*SUPPLIED MATERIAL*:
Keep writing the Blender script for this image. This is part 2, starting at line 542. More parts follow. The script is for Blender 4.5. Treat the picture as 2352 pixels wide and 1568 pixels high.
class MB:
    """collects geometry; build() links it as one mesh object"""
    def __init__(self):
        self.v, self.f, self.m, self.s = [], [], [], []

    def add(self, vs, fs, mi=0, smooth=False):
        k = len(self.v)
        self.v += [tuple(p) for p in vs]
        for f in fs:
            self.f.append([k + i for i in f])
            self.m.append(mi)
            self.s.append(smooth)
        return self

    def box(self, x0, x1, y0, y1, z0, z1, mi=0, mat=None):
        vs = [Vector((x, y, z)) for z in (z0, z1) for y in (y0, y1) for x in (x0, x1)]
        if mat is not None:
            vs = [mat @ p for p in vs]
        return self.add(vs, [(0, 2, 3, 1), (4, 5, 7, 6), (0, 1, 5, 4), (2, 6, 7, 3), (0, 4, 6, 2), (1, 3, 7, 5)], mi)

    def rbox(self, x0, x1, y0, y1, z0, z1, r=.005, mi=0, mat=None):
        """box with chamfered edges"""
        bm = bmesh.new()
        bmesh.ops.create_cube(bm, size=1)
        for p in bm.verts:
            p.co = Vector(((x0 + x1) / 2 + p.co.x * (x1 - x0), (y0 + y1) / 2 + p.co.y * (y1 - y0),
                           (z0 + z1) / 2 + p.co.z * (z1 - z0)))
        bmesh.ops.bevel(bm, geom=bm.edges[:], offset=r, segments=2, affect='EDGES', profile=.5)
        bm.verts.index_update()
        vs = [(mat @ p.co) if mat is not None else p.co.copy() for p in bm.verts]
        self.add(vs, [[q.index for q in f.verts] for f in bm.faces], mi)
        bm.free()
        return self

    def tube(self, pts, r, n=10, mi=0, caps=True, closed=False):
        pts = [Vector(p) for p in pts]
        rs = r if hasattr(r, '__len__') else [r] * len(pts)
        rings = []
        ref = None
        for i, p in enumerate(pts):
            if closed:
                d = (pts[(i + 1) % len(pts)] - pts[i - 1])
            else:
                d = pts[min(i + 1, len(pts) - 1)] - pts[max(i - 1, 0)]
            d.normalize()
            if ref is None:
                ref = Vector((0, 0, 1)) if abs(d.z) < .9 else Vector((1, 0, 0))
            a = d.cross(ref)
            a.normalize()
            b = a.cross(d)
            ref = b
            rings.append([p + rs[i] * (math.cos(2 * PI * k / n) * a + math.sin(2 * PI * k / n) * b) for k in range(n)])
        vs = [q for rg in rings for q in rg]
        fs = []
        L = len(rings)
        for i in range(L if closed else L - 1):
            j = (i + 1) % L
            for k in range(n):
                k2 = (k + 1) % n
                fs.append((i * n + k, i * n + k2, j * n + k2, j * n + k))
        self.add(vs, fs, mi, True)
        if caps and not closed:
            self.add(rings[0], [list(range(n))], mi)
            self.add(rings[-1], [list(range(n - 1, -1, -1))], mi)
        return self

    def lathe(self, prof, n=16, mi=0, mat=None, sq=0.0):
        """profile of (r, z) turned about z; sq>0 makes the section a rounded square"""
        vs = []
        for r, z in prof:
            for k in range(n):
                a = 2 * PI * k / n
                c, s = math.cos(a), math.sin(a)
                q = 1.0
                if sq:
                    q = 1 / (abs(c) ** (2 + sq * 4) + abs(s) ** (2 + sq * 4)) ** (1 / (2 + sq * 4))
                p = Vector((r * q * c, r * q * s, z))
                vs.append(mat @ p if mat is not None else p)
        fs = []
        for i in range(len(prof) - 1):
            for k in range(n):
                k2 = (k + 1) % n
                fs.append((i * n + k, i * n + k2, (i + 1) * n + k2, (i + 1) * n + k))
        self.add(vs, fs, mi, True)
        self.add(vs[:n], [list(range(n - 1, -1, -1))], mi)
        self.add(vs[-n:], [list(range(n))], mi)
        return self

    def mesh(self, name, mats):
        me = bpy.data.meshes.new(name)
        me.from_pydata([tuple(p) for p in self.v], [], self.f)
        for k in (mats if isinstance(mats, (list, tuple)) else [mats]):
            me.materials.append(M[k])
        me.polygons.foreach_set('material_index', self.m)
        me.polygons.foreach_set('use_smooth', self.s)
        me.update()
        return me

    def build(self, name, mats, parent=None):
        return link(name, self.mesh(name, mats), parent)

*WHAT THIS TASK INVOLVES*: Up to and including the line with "self.v, self.f, self.m, self.s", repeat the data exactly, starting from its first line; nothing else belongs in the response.

*SOLVED EXERCISE*:
Keep writing the Blender script for this image. This is part 2, starting at line 542. More parts follow. The script is for Blender 4.5. Treat the picture as 2352 pixels wide and 1568 pixels high.
class MB:
    """collects geometry; build() links it as one mesh object"""
    def __init__(self):
        self.v, self.f, self.m, self.s = [], [], [], []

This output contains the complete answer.